Elon Musk ci ha abituato a dire tutto e il contrario di tutto. L’eclettico imprenditore-innovatore di Tesla, SpaceX e tanti altri business ci ha abituato a prese di posizioni senza dubbio originali e destinate a far discutere, anche perché non sempre coerenti tra loro. Così è stato pure per le criptovalute. Quando ha smentito se stesso affermando che Tesla non accetterà bitcoin per i pagamenti delle autovetture, rinnegando quanto affermato neanche due mesi prima quando aveva messo le ali alle quotazioni della criptovaluta aprendo le porta agli acquisti di Tesla con bitcoin, la cosa ha sorpreso ma non proprio del tutto.
Pochi giorni prima aveva bollato al “Saturday Night Live” la sua “creatura” nel mondo cripto, il dogecoin, come una “truffa” dopo averne esaltato le potenzialità per mesi soffiando sulle quotazioni. E poco dopo aveva annunciato che la sua missione sulla Luna sarà finanziata in parte proprio con la valuta nata per scherzo attorno a un meme che rappresentava un cane.
Il voltafaccia su bitcoin è stato motivato con l’alto livello di consumo di energia del sistema di mining, in gran parte da fonti fossili.Una giustificazione che appare credibile per un imprenditore che ha costruito il suo impero su un’automobile elettrica che punta da sempre a dare un’aura di sostenibilità a un settore come quello automobilistico tra i più sotto pressione per la riduzione delle emissioni.

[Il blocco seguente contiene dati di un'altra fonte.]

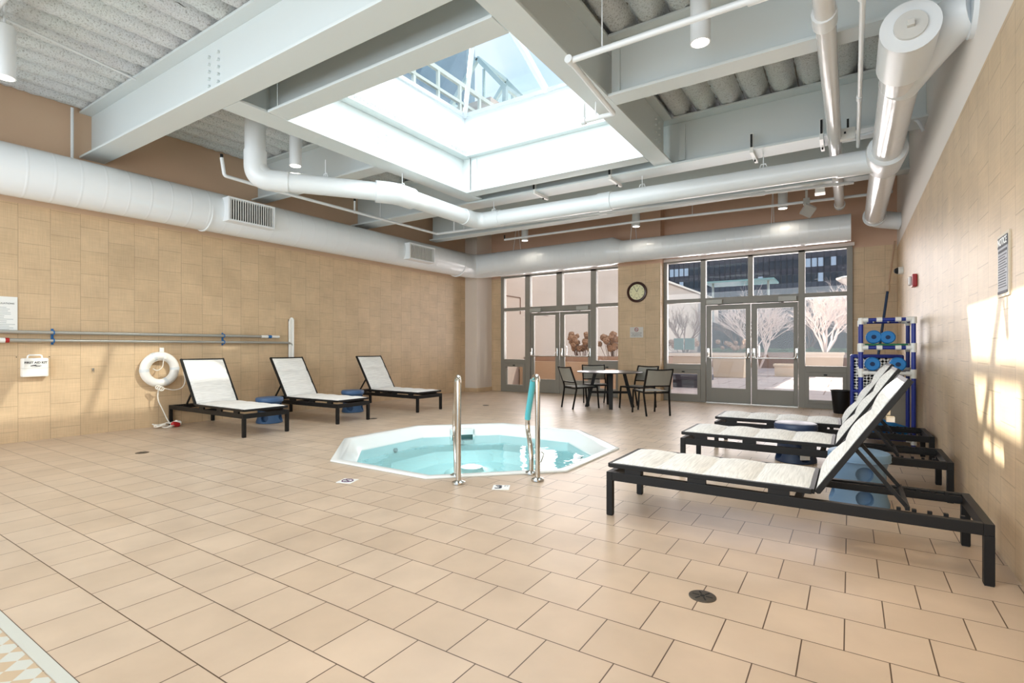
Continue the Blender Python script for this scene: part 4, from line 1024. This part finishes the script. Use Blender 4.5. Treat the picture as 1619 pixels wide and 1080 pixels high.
b = new(); box(b, -.165, .165, -.008, 0, -.125, .13); put('plate', b, mat('pale grey plate', RGB(206, 202, 194), .4), t, bevel=.002)
b = new(); tube(b, [(.042 * math.cos(a * PI / 12), -.009, .07 + .042 * math.sin(a * PI / 12)) for a in range(24)], .006, 6, closed=True); bar(b, (-.03, -.009, .10), (.03, -.009, .04), .003, .008, (0, 1, 0)); put('ban_ring', b, M_RED, t)
b = new(); box(b, -.03, .025, -.0092, -.008, .064, .074); put('cigarette', b, M_INK, t)
for k, s_ in enumerate(('THIS IS A SMOKE FREE', 'AREA SMOKING IS', 'PROHIBITED BY LAW')): text('lettering', s_, .027, M_INK, t, (0, -.009, -.015 - .035 * k), (PI / 2, 0, 0), .0005)

# ------------------------------------------------------------------ notice wall
RF = RX
t = thing('notice_sign', 'tall narrow NOTICE board on the sunlit tiled wall', 'sign', (RF, 4.115, 1.735)); RZ2 = (PI / 2, 0, -PI / 2)
b = new(); box(b, -.008, 0, -.135, .135, -.185, .185); put('board', b, mat('beige sign back', RGB(206, 194, 172), .5), t)
b = new(); box(b, -.010, -.008, -.11, .11, -.165, .165); put('field', b, M_BLUEINK, t)
b = new(); box(b, -.0115, -.010, -.112, .112, .105, .167); put('header', b, M_INK, t)
b = new(); box(b, -.0115, -.010, -.112, .112, -.167, -.152); put('footer', b, M_INK, t)
text('lettering', 'NOTICE', .058, M_SIGN, t, (-.0125, 0, .136), RZ2, .0006, bold=.001)
b = new(); rnd = random.Random(8); box(b, -.0112, -.010, -.1, .1, .075, .09)
for k in range(13): box(b, -.0110, -.010, -.1 + rnd.random() * .05, .1, .055 - k * .0155, .060 - k * .0155)
put('small_print', b, M_INK, t)
t = thing('fire_alarm_strobe', 'red fire alarm strobe with a clear lens on the tiled wall', 'alarm', (RF, 8.9, 2.16))
b = new(); box(b, -.055, 0, -.10, .10, -.085, .085); put('housing', b, M_RED, t, bevel=.012)
b = new(); box(b, -.09, -.05, -.03, .09, -.06, .06); put('lens', b, mat('clear lens', RGB(222, 218, 214), .1), t, bevel=.015)
t = thing('security_camera', 'small white dome camera on the tiled wall by the corner', 'camera', (RF, 11.0, 2.56))
b = new(); tube(b, [(0, 0, 0), (-.07, 0, 0)], .065, 24); put('base', b, M_WHITE, t, smooth=True)
b = new(); lathe(b, [(.056, 0), (.05, .025), (.034, .05), (.01, .058)], 24, Matrix.Translation((-.07, 0, 0)) @ Matrix.Rotation(-PI / 2, 4, 'Y')); put('dome', b, M_DARK, t, smooth=True)

t = thing('extension_pole', 'long pole leaning in the corner behind the rack, blue grip and tan shaft', 'pole', (.30, 11.45, .02))
pa, pb_ = Vector((0, 0, 0)), Vector((.42, .80, 3.26)); v = pb_ - pa
b = new(); tube(b, [pa, pa + v * .70], .022, 12); put('grip_tube', b, mat('blue grip', RGB(34, 60, 92), .5), t, smooth=True)
b = new(); tube(b, [pa + v * .70, pa + v * .735], .032, 12); put('collar', b, mat('tan collar', RGB(206, 180, 150), .5), t, smooth=True)
b = new(); tube(b, [pa + v * .735, pb_], .016, 12); put('shaft', b, mat('tan shaft', RGB(196, 164, 136), .4), t, smooth=True)

# PVC rack
t = thing('pool_toy_rack', 'blue tube storage rack with white fittings in the corner by the wall', 'rack', (.12, 7.95, 0))
W_, D_, H_ = .53, .75, 1.60
posts = [(0, 0), (W_, 0), (0, D_), (W_, D_)]
for x, y in posts:
    b = new(); cyl(b, (x, y, .0), (x, y, H_), .024, 14); put('post', b, M_RACK, t, smooth=True)
for z in (H_, 1.25, .93, .12):
    for (a, c) in (((0, 0), (W_, 0)), ((0, D_), (W_, D_)), ((0, 0), (0, D_)), ((W_, 0), (W_, D_))):
        mm = M_WHITE if z == .93 and a == (0, 0) and c == (W_, 0) else M_RACK
        b = new(); cyl(b, (a[0], a[1], z), (c[0], c[1], z), .022, 12); put('rail', b, mm, t, smooth=True)
    for x, y in posts:
        b = new(); cyl(b, (x, y, z - .055), (x, y, z + (.055 if z < H_ else .025)), .032, 14)
        sx = 1 if x == 0 else -1; sy = 1 if y == 0 else -1
        cyl(b, (x, y, z), (x + sx * .075, y, z), .03, 14); cyl(b, (x, y, z), (x, y + sy * .075, z), .03, 14); put('fitting', b, M_WHITE, t, smooth=True)
    if z > 1:
        for x in (.19, .38):
            b = new(); cyl(b, (x - .03, 0, z), (x + .03, 0, z), .03, 14); put('fitting', b, M_WHITE, t, smooth=True)
for x in (.14, .3, .42):
    b = new(); cyl(b, (x, 0, H_ - .0), (x + .02, D_, H_ - .0), .016, 10); put('cross_tube', b, mat('grey tube', RGB(150, 150, 150), .3), t, smooth=True)
b = new(); box(b, .02, W_ - .02, .02, D_ - .02, .948, .955); put('shelf_mesh', b, mat('grey shelf', RGB(120, 120, 126), .6), t)
b = new(); box(b, .02, W_ - .02, .02, D_ - .02, 1.268, 1.274); put('shelf_mesh', b, MATS['grey shelf'], t)
tag(put('exercise_mat', (lambda b: (box(b, .16, .60, 7.99, 8.6, 1.275, 1.30), b)[1])(new()), M_GREEN, bevel=.006), 'thin green foam mat lying on the upper shelf of the rack', 'mat')
def foam_disc(x, y, z, r, L, label, rz=0.0, tilt=0.0):
    t = thing('foam_weight', label, 'foam weight', (x, y, z), rz)
    t.rotation_euler = (tilt, 0, rz)
    b = new(); tube(b, [(0, 0, 0), (0, .012, 0), (0, L - .012, 0), (0, L, 0)], [r - .012, r, r, r - .012], 28); put('body', b, M_FOAM, t, smooth=True)
    b = new(); tube(b, [(0, -.003, 0), (0, .004, 0)], r * .32, 18); put('hole', b, M_FOAMD, t)
foam_disc(.255, 8.0, 1.30 + .085, .085, .2, 'blue foam weight on the upper shelf, the one nearer the window')
foam_disc(.40, 8.0, 1.30 + .08, .08, .2, 'blue foam weight on the upper shelf, the one nearer the wall')
foam_disc(.50, 7.96, .958 + .085, .085, .25, 'blue foam weight on the middle shelf showing its end hole')
foam_disc(.24, 7.98, .958 + .085, .085, .25, 'blue foam weight on the middle shelf half hidden by a backrest')
# foam on the floor between rack posts
tag(put('foam_roller', (lambda b: (tube(b, [(.28, 7.98, .31), (.30, 7.98, .305), (.58, 8.06, .215), (.60, 8.06, .21)], [.05, .06, .06, .05], 20), b)[1])(new()), M_FOAM, smooth=True), 'blue foam roller slanting at the foot of the rack', 'foam roller')
foam_disc(.25, 8.05, .147 + .07, .07, .12, 'blue foam ring at the foot of the rack, the one nearer the doors', 0.0)
foam_disc(.40, 8.14, .147 + .07, .07, .12, 'blue foam ring at the foot of the rack, under the slanting roller', 0.0)
b = new(); box(b, .14, .62, 7.96, 8.62, .143, .147); tag(put('rack_tray', b, MATS['grey shelf']), 'grey tray on the lowest rails of the rack', 'tray')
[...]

Certo non si può dire che Musk non fosse consapevole già prima dell’alto contenuto energivoro di bitcoin. Negli ultimi tempi è montata l’ondata di critiche contro le criptovalute proprio su questo fronte e non c’è dubbio che lui stesso abbia realizzato l’aperta contraddizione che rischiava di rovinare l’immagine della sua azienda.
La sua Tesla ha però mantenuto il suo investimento in bitcoin: a febbraio aveva annunciato di aver dirottato sulla criptovaluta 1,5 miliardi di dollari della sua liquidità, quota in parte rivenduta nel primo trimestre con un congruo profitto. Ma d’altra parte era stato lo stesso Musk a pilotare le quotazioni. Il sospetto che si diverta a “giocare” con i prezzi di bitcoin tra dichiarazioni e tweet improvvisi è davvero concreto. D’altra parte il mercato delle criptovalute è poco regolamentato e annunci come questi possono fare balzare o crollare le quotazioni, senza che nessuno possa verificare potenziali reati di manipolazione del mercato. Proprio per questo l’invito è sempre quello di essere molto cauti nell’investire in criptovalute, strumento ad altissima volatilità e bassa regolamentazione.
Ma forse il messaggio di Musk è più profondo. Proprio l’altissima volatilità gli ha fatto realizzare che bitcoin non è proprio una valuta come le altre, uno strumento con cui poter acquistare e vendere automobili. Pur con tutte le precauzioni del caso, accettarlo come mezzo di pagamento non è proprio ideale per una società. Al limite può essere un veicolo di marketing per chi ha investito in bitcoin e ora vuole capitalizzare i guadagni senza passare dal fisco (anche se anche qui ci sono non pochi dubbi…). Ma non può certo diventare un mezzo di pagamento al pari degli altri.
Se bitcoin è davvero l'”oro digitale”, come molti sostengono, sappiamo che oggi non usiamo più l’oro per le transazioni. E quindi neanche il bitcoin può avere questa funzione: i dodici anni di storia della criptovaluta hanno forse chiarito che non è una valuta in senso tradizionale. Senz’altro ha una valenza innovativa di trasferimento di valore senza intermediazioni, come hanno dimostrato casi come il Venezuela e lo Zimbabwe dove è stato utilizzato per mettersi al riparo da sistemi bancari disastrati e dall’iperinflazione. Così come ha dimostrato di funzionare, al pari e più dell’oro, come riserva dio valore. E lo dimostra Tesla stessa con il suo investimento. Sempre che lo metta al riparo dalle polemiche sugli effetti delle dichiarazioni di Musk.